__What you should do__. Locate every line that holds the string "objects" and copy it.

+++

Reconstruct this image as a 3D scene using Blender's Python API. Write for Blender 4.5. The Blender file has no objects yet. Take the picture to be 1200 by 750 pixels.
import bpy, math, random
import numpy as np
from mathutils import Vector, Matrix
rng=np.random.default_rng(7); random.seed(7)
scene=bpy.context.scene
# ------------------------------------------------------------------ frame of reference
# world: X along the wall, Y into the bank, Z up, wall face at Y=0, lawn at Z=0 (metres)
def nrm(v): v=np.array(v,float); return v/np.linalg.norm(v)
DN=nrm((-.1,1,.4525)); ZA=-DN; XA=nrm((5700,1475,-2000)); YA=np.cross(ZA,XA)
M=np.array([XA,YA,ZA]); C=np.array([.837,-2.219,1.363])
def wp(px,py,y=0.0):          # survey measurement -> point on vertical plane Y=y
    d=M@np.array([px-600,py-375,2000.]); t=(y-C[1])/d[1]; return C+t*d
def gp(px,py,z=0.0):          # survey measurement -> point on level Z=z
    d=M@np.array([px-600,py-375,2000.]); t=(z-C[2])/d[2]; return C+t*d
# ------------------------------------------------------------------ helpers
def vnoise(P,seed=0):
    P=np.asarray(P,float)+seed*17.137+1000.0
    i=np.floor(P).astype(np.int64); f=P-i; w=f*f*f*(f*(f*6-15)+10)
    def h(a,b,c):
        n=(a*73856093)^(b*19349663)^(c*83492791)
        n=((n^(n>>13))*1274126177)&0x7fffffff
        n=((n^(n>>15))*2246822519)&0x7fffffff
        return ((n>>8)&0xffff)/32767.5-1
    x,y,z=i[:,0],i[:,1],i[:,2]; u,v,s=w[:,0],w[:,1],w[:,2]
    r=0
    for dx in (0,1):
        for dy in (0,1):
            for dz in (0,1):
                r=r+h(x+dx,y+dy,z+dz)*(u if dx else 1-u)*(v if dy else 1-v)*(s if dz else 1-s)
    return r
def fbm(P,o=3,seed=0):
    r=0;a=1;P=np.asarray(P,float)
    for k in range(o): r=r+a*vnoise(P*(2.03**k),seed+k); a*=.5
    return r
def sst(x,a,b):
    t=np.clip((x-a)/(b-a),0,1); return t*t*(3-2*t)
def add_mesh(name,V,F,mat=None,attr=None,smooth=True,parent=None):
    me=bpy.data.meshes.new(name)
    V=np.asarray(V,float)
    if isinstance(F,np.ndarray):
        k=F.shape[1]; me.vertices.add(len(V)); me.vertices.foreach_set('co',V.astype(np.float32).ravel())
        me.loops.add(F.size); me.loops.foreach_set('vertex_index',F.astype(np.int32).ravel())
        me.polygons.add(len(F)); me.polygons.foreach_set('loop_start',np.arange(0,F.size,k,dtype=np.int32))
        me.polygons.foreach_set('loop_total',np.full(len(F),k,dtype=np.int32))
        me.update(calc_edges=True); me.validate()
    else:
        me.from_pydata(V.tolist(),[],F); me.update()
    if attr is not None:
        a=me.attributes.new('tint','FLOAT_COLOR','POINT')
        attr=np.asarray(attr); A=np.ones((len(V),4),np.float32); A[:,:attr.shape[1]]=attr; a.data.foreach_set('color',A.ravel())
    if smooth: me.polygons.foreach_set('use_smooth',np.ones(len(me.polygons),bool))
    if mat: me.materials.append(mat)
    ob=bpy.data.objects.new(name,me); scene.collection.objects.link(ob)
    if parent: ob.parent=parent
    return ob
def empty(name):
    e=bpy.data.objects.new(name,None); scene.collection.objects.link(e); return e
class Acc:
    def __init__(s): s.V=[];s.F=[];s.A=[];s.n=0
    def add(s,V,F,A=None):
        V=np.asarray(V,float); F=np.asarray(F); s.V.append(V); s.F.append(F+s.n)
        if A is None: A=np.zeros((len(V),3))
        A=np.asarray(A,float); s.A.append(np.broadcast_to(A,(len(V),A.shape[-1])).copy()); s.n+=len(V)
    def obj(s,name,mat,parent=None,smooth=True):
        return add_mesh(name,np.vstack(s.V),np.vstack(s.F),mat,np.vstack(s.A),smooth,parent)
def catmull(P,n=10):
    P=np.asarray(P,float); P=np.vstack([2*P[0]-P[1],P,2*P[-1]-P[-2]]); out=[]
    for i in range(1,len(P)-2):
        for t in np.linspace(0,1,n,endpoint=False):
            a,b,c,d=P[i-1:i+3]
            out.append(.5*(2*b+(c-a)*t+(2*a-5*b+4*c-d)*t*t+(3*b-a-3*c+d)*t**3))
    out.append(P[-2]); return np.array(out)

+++

__Solution__.
Reconstruct this image as a 3D scene using Blender's Python API. Write for Blender 4.5. The Blender file has no objects yet. Take the picture to be 1200 by 750 pixels.
    ob=bpy.data.objects.new(name,me); scene.collection.objects.link(ob)
    e=bpy.data.objects.new(name,None); scene.collection.objects.link(e); return e